Clemens Maurer, Sprecher der CDU-Fraktion: "Ich muss schon sagen, dass wir sehr enttäuscht waren." Der OB habe dem Rat in einem "zentralen Projekt der Stadt wichtige Informationen vorenthalten, trotz mehrfacher Nachfrage". Das Vorgehen, dass die Stadt einem Investor die Hälfte der Grunderwerbsteuer vorstreckt, sei "völlig unüblich und ein eigenwilliges Konstrukt". Mit Wissen um die Information, dass die Camedi nicht mal die Steuern zahlt, hätte er anders entschieden. Maurer sprach von "einer bewussten Täuschung" durch die Verwaltung. Er sei "zutiefst enttäuscht". Auch die Öffentlichkeit sei getäuscht worden. Das Vorgehen der Verwaltung sei "ein Vertrauensbruch". Er nehme die Entschuldigung entgegen, wolle aber "eine Nacht drüber schlafen".
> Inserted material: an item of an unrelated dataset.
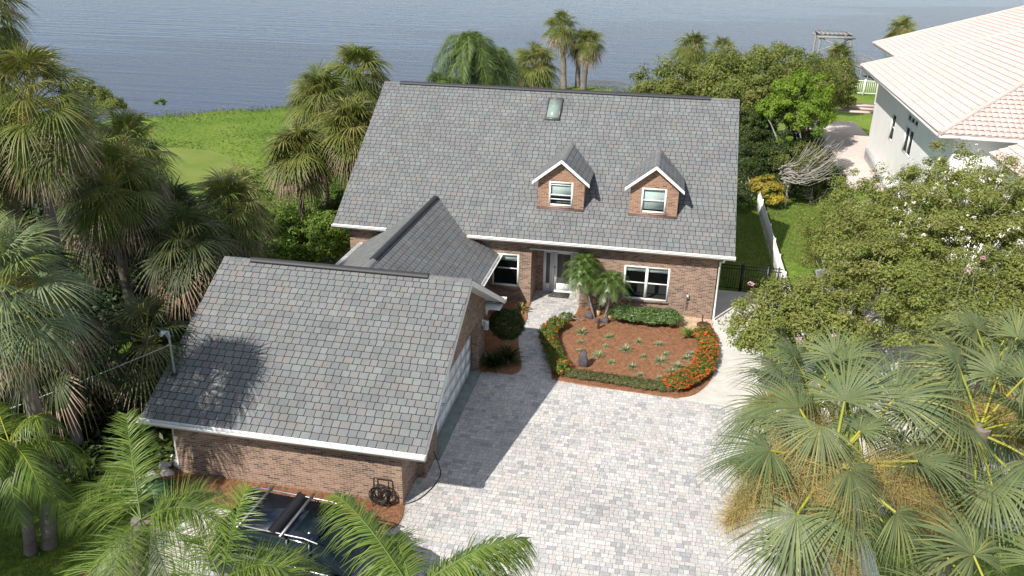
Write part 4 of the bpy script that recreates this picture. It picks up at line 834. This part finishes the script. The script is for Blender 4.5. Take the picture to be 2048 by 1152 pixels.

Tanja Witkowski , Sprecherin von SPD/Buntspecht, dankte der CDU für ihre hartnäckige "Aufklärungsarbeit". Sie selbst sei "irritiert", das Vorgehen der Stadt "nicht gerade eine vertrauensbildende Maßnahme". Was das "wechselseitige Vertrauen" betreffe, habe sie jetzt "Bauchweh und ein ungutes Gefühl". So was dürfe "nicht wieder passieren".

Udo Neudeck (Freie Liste) sah es etwas milder: "Ist das jetzt ein Vertrauensbruch?" Für ihn habe der OB "einen Fehler" gemacht. "Er hätte es uns sagen müssen mit der Grunderwerbsteuer", so Neudeck, "auf jeden Fall hätte eine Info an den Ältestenrat gehen müssen." So gesehe, sei es "schon ein Vertrauensbruch", aber er bleibe Optimist. "Die Entschuldigung ist angekommen", so Neudeck.

Bernd Richter von der ÖDP findet die Angelegenheit "nicht so tragisch". Er bedaure das Vorgehen des OB auch, fühle sich aber "nicht so getäuscht". Herzog habe "in bestem Willen" gehandelt, hielt er ihm zugute, deshalb könne er "nicht von Misstrauen sprechen".

Jürgen Winter (CDU) schlug ebenfalls versöhnlichere Töne an. Für den OB sei das Geständnis "sicher nicht einfach" gewesen. Es sei gut, dass Herzog dies öffentlich getan habe. Er sei zuversichtlich, dass solche Informationen künftig fließen werden.